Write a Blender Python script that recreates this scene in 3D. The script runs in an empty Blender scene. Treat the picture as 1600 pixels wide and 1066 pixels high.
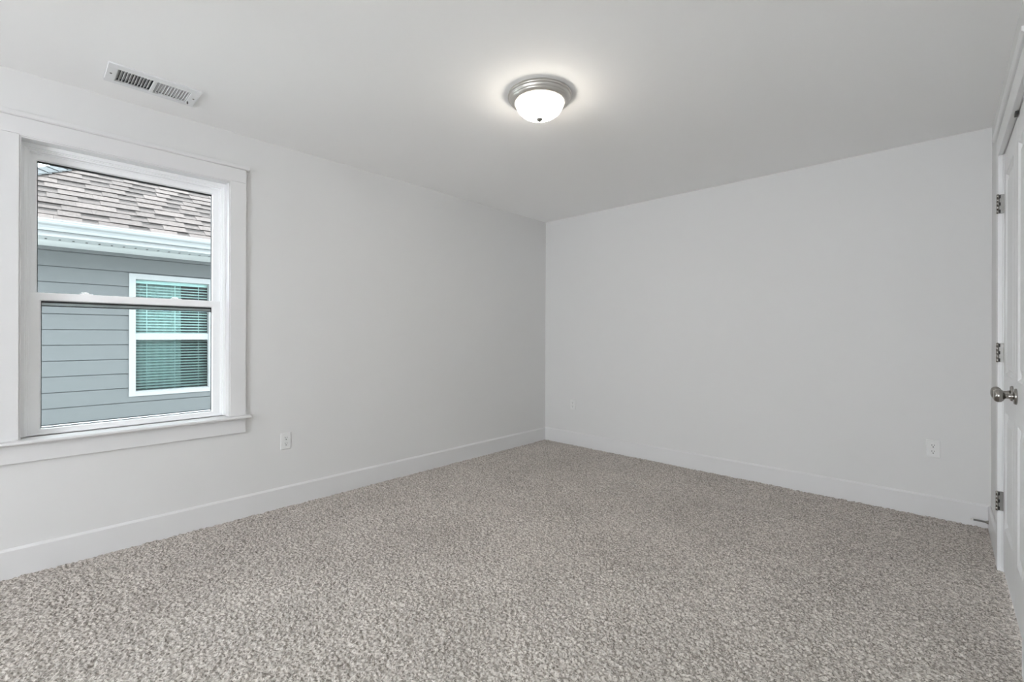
import bpy, math, random
import numpy as np
from mathutils import Matrix, Vector

S = bpy.context.scene
C = S.collection
random.seed(7)

# ------------------------------------------------------------------ camera
CX, CZ = 3.2545, 1.1652
R = Vector((0.72965, 0.683816, 0.0025325))
U = Vector((-0.001997, -0.0015726, 0.999997))
F = Vector((-0.683817, 0.729653, -0.0002))
cam_d = bpy.data.cameras.new('camera')
cam = bpy.data.objects.new('camera', cam_d)
C.objects.link(cam)
cam.matrix_world = Matrix(((R.x, U.x, -F.x, CX), (R.y, U.y, -F.y, 0.0), (R.z, U.z, -F.z, CZ), (0, 0, 0, 1)))
cam_d.sensor_width = 36.0
cam_d.lens = 716.31 / 1600 * 36
cam_d.shift_y = (524.935 - 533) / 1600
cam_d.clip_start = 0.02
S.camera = cam

# ------------------------------------------------------------------ view, sky, lights
S.view_settings.view_transform = 'Standard'
S.view_settings.look = 'None'
S.view_settings.gamma = 1.0
S.view_settings.exposure = 0.04
S.view_settings.use_curve_mapping = False
S.cycles.transparent_max_bounces = 32
S.cycles.diffuse_bounces = 8
S.cycles.max_bounces = 16

wd = bpy.data.worlds.new('overcast_sky')
S.world = wd
wd.use_nodes = True
bg = wd.node_tree.nodes['Background']
bg.inputs['Color'].default_value = (0.89, 0.945, 1.0, 1)
bg.inputs['Strength'].default_value = 13.0


def area_light(name, loc, rot, sx, sy, power, col):
    l = bpy.data.lights.new(name, 'AREA')
    l.shape = 'RECTANGLE'
    l.size, l.size_y, l.energy, l.color = sx, sy, power, col
    o = bpy.data.objects.new(name, l)
    o.location, o.rotation_euler = loc, rot
    C.objects.link(o)
    return o


LAMP = 37.0                         # glow of the ceiling light's glass
L, W, H = 4.024, 3.476, 2.44       # room length, width, height
YF = -3.8                           # wall behind the camera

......

◆ **What the exercise asks**
Write out an exact copy of the listing, first line through the line containing "random.seed(7)", with the pictures left out.

◆ **Task answer**
Write a Blender Python script that recreates this scene in 3D. The script runs in an empty Blender scene. Treat the picture as 1600 pixels wide and 1066 pixels high.
import bpy, math, random
import numpy as np
from mathutils import Matrix, Vector

S = bpy.context.scene
C = S.collection
random.seed(7)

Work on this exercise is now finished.